EXERCISE DETAILS -> Copy every line that holds "scene".

===== DATA PROVIDED

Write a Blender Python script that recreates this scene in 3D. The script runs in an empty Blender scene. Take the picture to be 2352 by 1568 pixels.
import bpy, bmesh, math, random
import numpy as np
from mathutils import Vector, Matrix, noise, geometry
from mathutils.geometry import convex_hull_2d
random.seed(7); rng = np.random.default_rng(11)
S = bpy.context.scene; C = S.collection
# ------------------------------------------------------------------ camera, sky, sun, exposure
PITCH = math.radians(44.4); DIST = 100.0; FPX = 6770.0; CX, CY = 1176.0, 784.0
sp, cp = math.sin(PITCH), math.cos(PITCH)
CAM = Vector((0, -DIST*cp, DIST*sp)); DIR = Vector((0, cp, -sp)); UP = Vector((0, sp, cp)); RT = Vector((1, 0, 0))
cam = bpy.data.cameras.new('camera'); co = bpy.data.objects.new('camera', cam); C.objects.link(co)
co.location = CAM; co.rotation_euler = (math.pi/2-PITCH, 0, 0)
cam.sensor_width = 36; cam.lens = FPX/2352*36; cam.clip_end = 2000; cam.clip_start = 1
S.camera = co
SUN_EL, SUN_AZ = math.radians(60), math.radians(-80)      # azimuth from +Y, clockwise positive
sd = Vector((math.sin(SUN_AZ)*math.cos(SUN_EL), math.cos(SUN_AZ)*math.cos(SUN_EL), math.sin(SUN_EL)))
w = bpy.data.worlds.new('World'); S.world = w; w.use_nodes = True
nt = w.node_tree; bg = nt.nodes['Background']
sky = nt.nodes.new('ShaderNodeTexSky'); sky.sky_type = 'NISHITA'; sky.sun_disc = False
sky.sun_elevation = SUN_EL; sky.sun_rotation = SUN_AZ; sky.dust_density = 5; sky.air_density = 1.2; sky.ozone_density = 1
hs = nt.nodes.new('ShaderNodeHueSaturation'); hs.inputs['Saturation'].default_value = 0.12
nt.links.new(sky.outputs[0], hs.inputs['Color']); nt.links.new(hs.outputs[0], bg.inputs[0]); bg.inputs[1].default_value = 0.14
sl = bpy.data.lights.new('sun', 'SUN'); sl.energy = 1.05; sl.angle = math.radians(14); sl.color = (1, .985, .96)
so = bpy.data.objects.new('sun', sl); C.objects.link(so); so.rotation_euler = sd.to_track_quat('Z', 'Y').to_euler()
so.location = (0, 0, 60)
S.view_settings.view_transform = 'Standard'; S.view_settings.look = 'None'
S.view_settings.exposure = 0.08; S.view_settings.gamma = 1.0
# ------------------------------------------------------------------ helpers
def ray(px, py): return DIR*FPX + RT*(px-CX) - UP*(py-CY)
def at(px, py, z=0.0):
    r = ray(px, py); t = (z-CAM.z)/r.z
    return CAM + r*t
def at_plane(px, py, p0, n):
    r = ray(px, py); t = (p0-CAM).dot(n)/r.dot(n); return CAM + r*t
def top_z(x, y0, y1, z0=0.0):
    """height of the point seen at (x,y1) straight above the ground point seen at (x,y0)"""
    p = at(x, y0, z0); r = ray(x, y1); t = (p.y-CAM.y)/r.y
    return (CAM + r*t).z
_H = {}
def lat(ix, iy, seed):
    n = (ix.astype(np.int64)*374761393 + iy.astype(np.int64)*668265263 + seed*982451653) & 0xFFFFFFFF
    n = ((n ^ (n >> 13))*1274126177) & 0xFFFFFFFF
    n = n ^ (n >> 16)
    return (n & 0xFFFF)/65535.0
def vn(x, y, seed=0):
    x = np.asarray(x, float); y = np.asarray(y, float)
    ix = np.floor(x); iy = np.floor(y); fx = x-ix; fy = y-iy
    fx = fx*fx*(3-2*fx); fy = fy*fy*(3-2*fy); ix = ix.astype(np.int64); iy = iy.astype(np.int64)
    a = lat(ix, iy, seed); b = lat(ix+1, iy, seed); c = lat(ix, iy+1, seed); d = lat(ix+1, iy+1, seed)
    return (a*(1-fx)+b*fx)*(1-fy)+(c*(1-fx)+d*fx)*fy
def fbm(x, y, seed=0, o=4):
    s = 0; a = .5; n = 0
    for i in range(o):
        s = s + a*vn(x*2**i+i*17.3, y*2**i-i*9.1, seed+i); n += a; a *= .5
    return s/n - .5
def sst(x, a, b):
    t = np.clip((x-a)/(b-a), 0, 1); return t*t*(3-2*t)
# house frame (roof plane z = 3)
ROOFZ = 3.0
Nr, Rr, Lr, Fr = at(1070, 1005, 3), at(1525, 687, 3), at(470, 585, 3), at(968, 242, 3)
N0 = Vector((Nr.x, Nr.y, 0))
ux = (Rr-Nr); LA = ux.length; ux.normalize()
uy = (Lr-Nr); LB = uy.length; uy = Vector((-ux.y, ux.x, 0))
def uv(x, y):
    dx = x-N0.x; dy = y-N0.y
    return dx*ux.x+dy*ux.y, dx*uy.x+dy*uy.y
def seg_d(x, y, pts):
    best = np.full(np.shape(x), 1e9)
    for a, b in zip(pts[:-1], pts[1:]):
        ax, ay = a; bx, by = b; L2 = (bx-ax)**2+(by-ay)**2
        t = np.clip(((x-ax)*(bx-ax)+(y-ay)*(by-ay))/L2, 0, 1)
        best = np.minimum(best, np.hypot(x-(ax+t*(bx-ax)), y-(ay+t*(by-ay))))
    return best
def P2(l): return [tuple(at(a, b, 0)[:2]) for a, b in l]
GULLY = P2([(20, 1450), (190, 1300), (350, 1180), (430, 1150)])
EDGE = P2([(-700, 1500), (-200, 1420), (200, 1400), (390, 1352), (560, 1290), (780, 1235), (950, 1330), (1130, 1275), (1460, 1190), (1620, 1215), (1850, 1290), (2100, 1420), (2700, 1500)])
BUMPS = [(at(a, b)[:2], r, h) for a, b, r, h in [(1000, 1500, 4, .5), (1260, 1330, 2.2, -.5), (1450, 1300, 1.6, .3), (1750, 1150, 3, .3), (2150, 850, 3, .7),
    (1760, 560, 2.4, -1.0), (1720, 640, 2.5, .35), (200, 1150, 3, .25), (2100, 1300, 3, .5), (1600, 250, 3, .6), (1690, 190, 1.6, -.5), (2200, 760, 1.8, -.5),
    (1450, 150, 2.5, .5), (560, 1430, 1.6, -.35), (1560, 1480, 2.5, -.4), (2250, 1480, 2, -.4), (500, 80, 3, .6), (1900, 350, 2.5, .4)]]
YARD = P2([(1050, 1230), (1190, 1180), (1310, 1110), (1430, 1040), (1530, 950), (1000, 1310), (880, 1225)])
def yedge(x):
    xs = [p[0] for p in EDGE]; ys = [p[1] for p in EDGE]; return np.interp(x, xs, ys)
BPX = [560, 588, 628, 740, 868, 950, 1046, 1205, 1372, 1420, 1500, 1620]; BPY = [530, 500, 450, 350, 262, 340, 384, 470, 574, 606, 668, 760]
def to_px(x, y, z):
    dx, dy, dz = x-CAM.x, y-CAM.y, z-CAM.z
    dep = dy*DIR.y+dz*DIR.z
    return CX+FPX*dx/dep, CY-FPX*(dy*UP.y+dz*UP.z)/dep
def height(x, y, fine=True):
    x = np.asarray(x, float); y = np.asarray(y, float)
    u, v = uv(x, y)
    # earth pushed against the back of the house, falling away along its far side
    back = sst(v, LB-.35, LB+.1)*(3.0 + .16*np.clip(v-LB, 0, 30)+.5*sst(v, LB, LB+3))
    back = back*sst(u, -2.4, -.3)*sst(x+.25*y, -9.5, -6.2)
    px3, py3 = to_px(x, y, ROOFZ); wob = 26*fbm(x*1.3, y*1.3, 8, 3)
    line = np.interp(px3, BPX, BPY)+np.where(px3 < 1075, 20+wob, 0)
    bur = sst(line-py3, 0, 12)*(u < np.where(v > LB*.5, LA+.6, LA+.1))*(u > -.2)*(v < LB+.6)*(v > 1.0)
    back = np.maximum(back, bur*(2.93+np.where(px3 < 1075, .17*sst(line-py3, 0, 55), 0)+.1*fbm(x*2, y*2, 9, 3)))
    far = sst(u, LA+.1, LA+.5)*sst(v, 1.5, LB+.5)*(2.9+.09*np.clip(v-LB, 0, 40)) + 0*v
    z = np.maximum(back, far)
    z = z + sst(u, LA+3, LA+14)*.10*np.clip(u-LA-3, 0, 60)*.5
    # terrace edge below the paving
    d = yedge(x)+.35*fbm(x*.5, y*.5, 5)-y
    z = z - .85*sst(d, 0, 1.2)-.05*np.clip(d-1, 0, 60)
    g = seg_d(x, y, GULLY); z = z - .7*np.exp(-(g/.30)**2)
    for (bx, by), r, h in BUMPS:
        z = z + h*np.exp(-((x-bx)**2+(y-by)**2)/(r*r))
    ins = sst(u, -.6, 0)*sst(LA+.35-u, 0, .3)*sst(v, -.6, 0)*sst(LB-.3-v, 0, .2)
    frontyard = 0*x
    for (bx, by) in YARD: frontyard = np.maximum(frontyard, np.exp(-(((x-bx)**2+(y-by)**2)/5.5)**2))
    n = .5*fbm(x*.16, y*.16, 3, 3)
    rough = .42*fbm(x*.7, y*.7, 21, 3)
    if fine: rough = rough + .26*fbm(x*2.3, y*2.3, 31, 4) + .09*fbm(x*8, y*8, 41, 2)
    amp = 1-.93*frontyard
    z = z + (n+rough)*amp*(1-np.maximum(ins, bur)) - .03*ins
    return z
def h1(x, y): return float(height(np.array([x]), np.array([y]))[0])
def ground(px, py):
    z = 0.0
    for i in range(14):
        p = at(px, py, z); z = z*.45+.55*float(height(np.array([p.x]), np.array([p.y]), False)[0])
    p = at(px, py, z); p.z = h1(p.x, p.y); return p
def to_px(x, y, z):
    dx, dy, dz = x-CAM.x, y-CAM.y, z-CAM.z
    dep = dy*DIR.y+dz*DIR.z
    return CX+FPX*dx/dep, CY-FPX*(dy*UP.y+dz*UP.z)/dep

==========

WRITTEN REPLY ->
Write a Blender Python script that recreates this scene in 3D. The script runs in an empty Blender scene. Take the picture to be 2352 by 1568 pixels.
S = bpy.context.scene; C = S.collection